Do Smartphones Know too Much about Us?

Image Credit: Josh Felise / Unsplash

Our smartphones hold so much information about practically all aspects of our lives – it’s scary to even start thinking about it. Contact phone numbers, photos, videos, location history, banking passwords, personal messages and e-mails – this is just the standard list, there is definitely more significant and intimate information on your device than you’re willing to share with anyone, let alone the criminals that may have stolen your phone.

There are numerous programs that can be installed on a smartphone, known as spy apps, which will grant you control over the phone and online activities of a troublesome teenager or an unscrupulous employee. They basically allow a similar degree of control over their electronic devices as a thief would have over yours in case of theft. Let’s assume you are not planning to take advantage of the information you find on a child’s or an employee’s phone and will only use it for their benefit in the former case, and for the benefit of your company – in the latter. There are still moral issues to be considered, but here, at least, there is no criminal activity involved.

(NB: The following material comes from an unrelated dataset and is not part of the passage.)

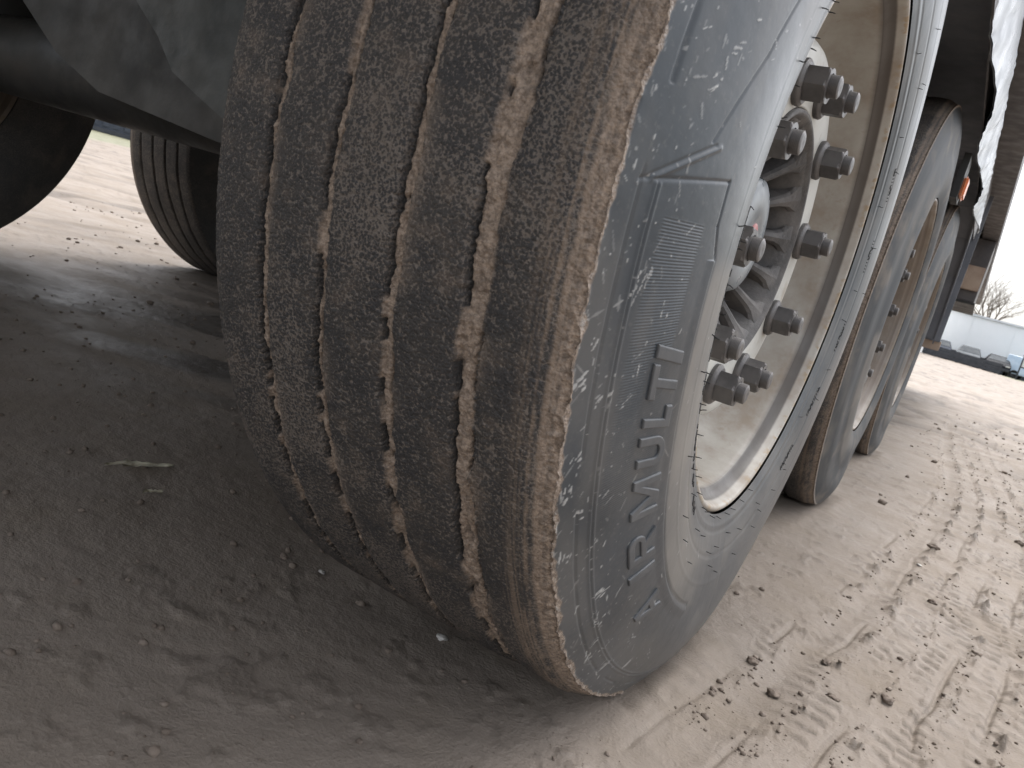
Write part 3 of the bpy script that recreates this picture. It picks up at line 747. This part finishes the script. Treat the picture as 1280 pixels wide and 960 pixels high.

The secret life of a stolen phone

What happens, though, when your phone with that wealth of personal information floats out into the ocean of distinctly criminal activity? Unpleasant, to say the least, but very disturbing and downright dangerous in the worst-case scenario. After his iPhone got stolen, Dutch filmmaker Anthony van der Meer decided to see what would happen to another phone, which he rigged especially for the theft by installation of Cerberus, an app that lets you be the guard of your own phone if it is stolen. The range of this app options is strikingly similar to spying apps – it allows to trace location history, take photographs and record video remotely, control the internet connection, phone calls and contact list updates. It also allows you to backup or wipe your data remotely, which certainly sounds useful. This anti-theft program basically allows you to spy on your own phone. With a little bit of extra work, which entailed installing the app in the system memory segment, instead of the user segment, van der Meer made sure that the program can survive a full phone wipe. He also made it run under the radar by changing the app name and making it more inconspicuous, as well as forbade automating updates or flashing.

Then he placed himself in a situation where he provoked the theft of the phone (it actually took four days of work, which is reason for optimism), and began his investigation, filming himself in the process and revealing some of his counterpart’s activities, but not his face. What he observed over the course of the next weeks was not particularly eventful, but that’s not quite the point of this real-time low-budget tech thriller. The point seems to be more in the exploration of the psychological relationship we have with our devices and the disturbing feeling we get when they are stolen, since they have grown to be practically parts of our selves. The film also explores the unusual one-sided relationship that the filmmaker began to form with the thief in possession of his phone. Strangely enough, issues of privacy emerged as van der Meer felt that he may be invading the privacy of the alleged thief. This is an issue that also arises with spying apps, which are not unambiguous from a moral standpoint.

Protect yourself!

The Find my Phone film is a curious exploration, but don’t just stop at watching it and musing on the concept. If you are genuinely concerned about the security of personal data that your phone contains, installing an anti-theft app is a very good idea – before it’s too late. Not many of us want to conduct as thorough an investigation as van der Meer did, most of us just want to be protected from identity theft, people meddling in our private stuff and banking accounts and other types of unpleasant activity that may ensue.